Lithium-ion batteries are divided into lithium batteries and lithium-ion batteries. Currently, lithium-ion batteries are used in mobile phones and laptops, and they are commonly referred to as lithium batteries. Currently, mobile phones and other devices use lithium-ion batteries, while true lithium batteries, which have a greater risk, are not used in everyday electronic products.
The negative electrode material of lithium-ion batteries is carbon material, and the positive electrode material of lithium-ion batteries is a compound containing lithium, with no metallic lithium present, only lithium ions. This is what is meant by lithium-ion batteries. Lithium-ion batteries refer to a general term for batteries in which lithium ions are embedded in compounds as positive electrode materials. The charge and discharge process of lithium-ion batteries involves the insertion and extraction of lithium ions. This process also involves the insertion and extraction of equivalent electrons with lithium ions. During the charge and discharge process, lithium ions move back and forth between the positive and negative electrodes, which is figuratively called a "rocking chair battery".
Lithium-ion batteries have a high energy density and a high average output voltage. They have low self-discharge, less than 10% per month. They do not have a memory effect and have a wide operating temperature range of -20°C to 60°C. They have superior cycle performance, can be rapidly charged and discharged, with a charging efficiency of up to 100%, and have a large output power. They have a long service life and are environmentally friendly, earning the title of "green batteries".
Charging is an important step in the repeated use of batteries. The charging process of lithium-ion batteries consists of two stages: constant current fast charging stage (indicated by a red or yellow LED) and constant voltage current decrease stage (indicated by a green LED). During the constant current fast charging stage, the battery voltage gradually increases to the standard voltage of the battery, and then it enters the constant voltage stage under the control of the chip to ensure that overcharging does not occur. The current gradually decreases to 0 as the battery level rises, and the charging is finally completed. The battery capacity is calculated by sampling the discharge curve using a power estimation chip. After multiple uses, the discharge curve of lithium-ion batteries may change. Although lithium-ion batteries do not have a memory effect, improper charging can seriously affect battery performance.

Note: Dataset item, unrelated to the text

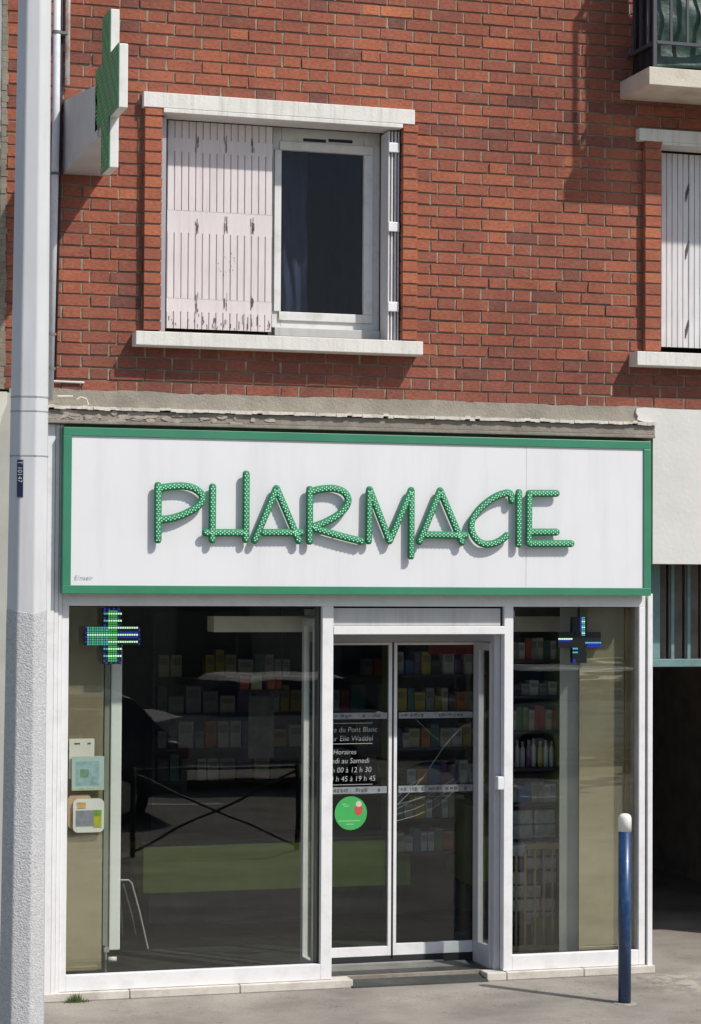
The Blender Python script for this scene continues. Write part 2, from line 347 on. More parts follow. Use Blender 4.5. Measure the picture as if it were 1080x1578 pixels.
# ------------------------------------------------------------------ building: brick wall
bld = thing('apartment_building', 'red brick apartment building over the pharmacy and the dark passage', 'building')
CH = .0747; ZB = 3.714; ST, HD, JT = .224, .123, .011
X0w, X1w = -.335, 9.0
RE = 5.46   # right edge of the second window surround
OPEN = [(ax(222, 300), ax(640, 300), 4.6 - .86, 5.275)]  # placeholder replaced below
wx0, wx1 = ax(220, 330), ax(640, 330)                 # outer edges of the projecting brick surround
wz0, wz1 = az(430, 517), az(430, 170)
rx0 = ax(989.4, 380); rz0, rz1 = az(1030, 543), az(1030, 212)
def brickwall(x0, x1, zc0, zc1, holes, yfront, jit=.0035):
    m = MB(); sl = MB()
    for k in range(zc0, zc1):
        z0 = ZB + k * CH + JT * .5; z1 = ZB + (k + 1) * CH - JT * .5
        x = (2.409 if k % 2 else 2.5825) - .347 * 14; n = 0
        while x < x1:
            w = ST if n % 2 == 0 else HD; n += 1
            segs = [(max(x, x0), min(x + w, x1))]
            for (hx0, hx1, hz0, hz1) in holes:
                if z1 > hz0 + .02 and z0 < hz1 - .02:
                    ns = []
                    for a, b in segs:
                        if b <= hx0 or a >= hx1: ns.append((a, b))
                        else:
                            if a < hx0: ns.append((a, hx0))
                            if b > hx1: ns.append((hx1, b))
                    segs = ns
            for a, b in segs:
                if b - a < .012: continue
                t = min(1, max(0, random.gauss(.53, .145))); 
                if random.random() < .02: t = rnd(.08, .2)
                if random.random() < .03: t = rnd(.8, .95)
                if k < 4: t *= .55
                if k == 23: t *= .4
                j = rnd(-jit, jit) * .5; d = yfront + rnd(-.0035, .0025)
                e = rnd(-.0012, .0012)
                i0 = len(m.v)
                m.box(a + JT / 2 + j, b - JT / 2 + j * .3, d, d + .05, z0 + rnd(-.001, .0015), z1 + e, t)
                for q in range(i0, len(m.v)):
                    v = m.v[q]; m.v[q] = (v[0] + rnd(-.0022, .0022), v[1] + rnd(-.0016, .0016), v[2] + rnd(-.0018, .0018))
                if rnd(0, 1) < .9: sl.box(b - JT / 2 - .003, b + JT / 2 + .003, .0022 + rnd(-.001, .0012), .01, z0 - .003, z1 - .001)
            x += w
    sl.build('upright_joints', MORTAR2, bld)
    return m
holes = [(wx0, wx1, wz0, wz1), (rx0, RE, rz0, rz1)]
bw = brickwall(X0w, X1w, 0, 46, holes, -.002)
bw.build('brickwork', BRICK, bld, bevel=.0015)
# mortar bed behind the bricks
mo = MB()
zt = ZB + 46 * CH
for (a, b, c, d) in ((X0w, wx0, ZB, zt), (wx0, wx1, ZB, wz0), (wx0, wx1, wz1, zt), (wx1, rx0, ZB, zt), (rx0, RE, ZB, rz0), (rx0, RE, rz1, zt), (RE, X1w, ZB, zt)):
    mo.box(a, b, .0062, .30, c, d)
mo.build('mortar_joints', MORTAR, bld)
# flush light perpends: thin slips of mortar between brick ends
# surrounds of the two windows
def surround(x0, x1, z0, z1):
    m = MB(); k = int(math.floor((z0 - ZB) / CH))
    while ZB + k * CH < z1:
        a = max(ZB + k * CH + JT / 2, z0); b = min(ZB + (k + 1) * CH - JT / 2, z1)
        if b - a > .015:
            m.box(x0 + rnd(0, .002), x1 - rnd(0, .003), -.052 + rnd(-.002, .002), .14, a, b, min(1, max(0, random.gauss(.72, .13))))
        k += 1
    return m
win = bpy.data.objects.new('window', None); col.objects.link(win); win.parent = bld
ix0, ix1 = ax(247, 330), ax(617, 330)
s1 = surround(wx0, ix0, wz0, az(235, 166, -.05)); s1.build('brick_reveal', BRICK, win, bevel=.002)
s2 = surround(ix1, wx1, wz0, az(628, 192, -.05)); s2.build('brick_reveal', BRICK, win, bevel=.002)
mm = MB(); mm.box(wx0 + .004, ix0 - .006, -.043, .15, wz0, wz1 - .05); mm.build('reveal_mortar', MORTAR, win); mm = MB(); mm.box(ix1 + .006, wx1 - .004, -.043, .15, wz0, wz1 - .05)
mm.build('reveal_mortar', MORTAR, win)
# lintel
Yl = -.06
lx0, lx1 = ax(221.5, 155, Yl), ax(639.5, 185, Yl); lz1 = az(221, 140.5, Yl); lzb = az(245, 172.5, Yl); lze = az(235, 165, Yl)
m = MB(); m.box(ix0 + .004, ix1 - .004, Yl, .14, lzb, lze); m.box(lx0, lx1, Yl, .14, lze, lz1)
m.build('lintel', CONC, win, bevel=.004)
# sill
Ys = -.135
m = MB(); sx0, sx1 = ax(209.5, 520, Ys), ax(652, 535, Ys); sz1 = az(209.5, 509.5, Ys) ; sz0 = az(209.5, 531.0, Ys)
m.box(sx0, sx1, Ys, .16, sz0, sz1); m.build('sill', CONC, win, bevel=.004)
# dark room behind window
def room(x0, x1, y0, y1, z0, z1, name, m_, parent):
    r = MB(); t = .05
    r.box(x0 - t, x0, y0, y1, z0 - t, z1 + t); r.box(x1, x1 + t, y0, y1, z0 - t, z1 + t); r.box(x0, x1, y1, y1 + t, z0 - t, z1 + t)
    r.box(x0, x1, y0, y1, z0 - t, z0); r.box(x0, x1, y0, y1, z1, z1 + t); return r.build(name, m_, parent)
room(ix0 - .02, ix1 + .02, .31, 1.8, sz1, lz1, 'room', INT, win)
# left metal jamb and closed folding shutter
Yp = .135
m = MB(); m.box(ix0 + .001, ix0 + .042, Yp - .10, Yp + .12, sz1 + .002, lzb - .01); m.build('shutter_jamb', ALU, win)
def shutter(x0, x1, z0, z1, Y, n, m_, parent, bands=(), name='shutter'):
    s = MB(); w = (x1 - x0) / n
    zs = [z0] + [v for b in bands for v in b] + [z1]
    for i in range(0, len(zs) - 1):
        a, b = zs[i], zs[i + 1]
        if i % 2 == 0:
            for k in range(n):
                s.hull8([(x0 + k * w + .0035, Y, a), (x0 + (k + 1) * w - .0035, Y, a), (x0 + (k + 1) * w, Y + .012, a), (x0 + k * w, Y + .012, a),
                         (x0 + k * w + .0035, Y, b), (x0 + (k + 1) * w - .0035, Y, b), (x0 + (k + 1) * w, Y + .012, b), (x0 + k * w, Y + .012, b)])
        else: s.box(x0 + .001, x1 - .001, Y + .0015, Y + .012, a, b)
    s.box(x0, x1, Y + .0125, Y + .02, z0, z1)
    return s.build(name, m_, parent)
shx0, shx1 = ax(257.5, 350, Yp), ax(419.5, 350, Yp); shz0, shz1 = az(300, 507, Yp), az(300, 188, Yp)
bz = [(az(330, 482, Yp), az(330, 462, Yp)), (az(330, 361, Yp), az(330, 327, Yp)), (az(330, 237, Yp), az(330, 216, Yp))]
sh = shutter(shx0, shx1, shz0, shz1, Yp, 15, SHUT, win, bz, 'shutter_panel')
m = MB()
for (px, py, h) in ((303, 345, 22), (348, 347, 20), (389, 347, 20), (303, 468, 26), (347, 467, 22), (389, 467, 16), (303, 221, 20), (348, 224, 18), (389, 226, 14)):
    for q in range(9):
        x = ax(px + rnd(-2.6, 2.6), py, Yp); z = az(px, py + rnd(-h, h) * .5, Yp); l = rnd(.008, .03); w = rnd(.0015, .005)
        m.box(x - w / 2, x + w / 2, Yp - .0015 - rnd(0, .0006), Yp + .003, z - l, z + l)
for q in range(46):
    px = rnd(259, 417); x = ax(px, 500, Yp); l = rnd(.006, .035) * (1.8 if 360 < px < 400 else 1); w = rnd(.002, .006)
    z = shz0 + rnd(0, .05) * (2 if 290 < px < 310 else 1); m.box(x - w / 2, x + w / 2, Yp - .0016 - rnd(0, .0006), Yp + .003, z, z + l)
for q in range(14):
    x = ax(rnd(335, 362), 400, Yp); z = az(350, rnd(385, 425), Yp); m.box(x, x + rnd(.003, .01), Yp - .0014, Yp + .003, z, z + rnd(.002, .006))
m.build('rust_marks', RUST, sh)
# window frame and pane
Yf = .20
fx0, fx1 = ax(419, 350, Yf), ax(585, 350, Yf); fz1 = az(430, 196, Yf); fz0 = az(430, 505, Yf)
gx0, gx1 = ax(432.5, 350, Yf), ax(560, 350, Yf); gz1, gz0 = az(495, 235, Yf), az(495, 483, Yf)
m = MB()
m.box(fx0, gx0, Yf, Yf + .06, fz0, fz1); m.box(gx1, fx1, Yf, Yf + .06, fz0, fz1); m.box(gx0, gx1, Yf, Yf + .06, gz1, fz1); m.box(gx0, gx1, Yf, Yf + .06, fz0, gz0)
fr = m.build('frame', PVC, win, bevel=.004)
m = MB(); e = .018
m.box(gx0 - .012, fx1 - .05, Yf - .014, Yf - .001, gz1 + .0, gz1 + .055); m.box(gx0 - .012, fx1 - .05, Yf - .014, Yf - .001, gz0 - .055, gz0)
m.box(gx1, fx1 - .05, Yf - .014, Yf - .001, gz0 + .001, gz1 - .001); m.box(fx0 + .012, gx0 , Yf - .013, Yf - .001, gz0 + .001, gz1 - .001); m.build('sash', PVC, fr, bevel=.003)
m = MB(); m.box(gx0 + .001, gx1 - .001, Yf + .02, Yf + .026, gz0 + .001, gz1 - .001); m.build('pane', WING, win)
o = cloth((gx0 - .02, .42, 0), (gx0 + .26, .50, 0), sz1 + .05, lzb, 60, 20, .03, (0, 1, 0)).build('curtain', mat('curtain_grey', (.30, .30, .31), .9), win, smooth=True)
m = MB(); m.box(ax(467, 216, Yf), ax(502, 217, Yf), Yf - .004, Yf + .01, az(485, 219, Yf), az(485, 214.5, Yf)); m.build('vent_slot', DARK, win); m = MB(); m.box(ax(506, 216, Yf), ax(543, 217, Yf), Yf - .004, Yf + .01, az(525, 220, Yf), az(525, 215.5, Yf)); m.build('vent_slot', DARK, win)
m = MB(); m.box(fx0 + .01, fx1 - .01, Yf - .05, Yf + .02, sz1 + .002, fz0 - .002); m.build('lower_rail', GREY_PANEL, win, bevel=.003)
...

Excessive charging and discharging of lithium-ion batteries can cause permanent damage to the positive and negative electrodes. Excessive discharge causes the collapse of the carbon layer structure of the negative electrode, which prevents the insertion of lithium ions during the charging process. Excessive charging causes excessive insertion of lithium ions into the negative electrode carbon structure, making it difficult for some of the lithium ions to be released. The charging capacity is equal to the charging current multiplied by the charging time. Under the condition of a certain charging control voltage, the larger the charging current (the faster the charging speed), the smaller the charging capacity. Charging the battery too quickly and improper termination voltage control can also result in insufficient battery capacity, where some of the active electrode substances in the battery have not undergone sufficient reactions before charging is stopped. This phenomenon of insufficient charging becomes more pronounced with increasing cycle count.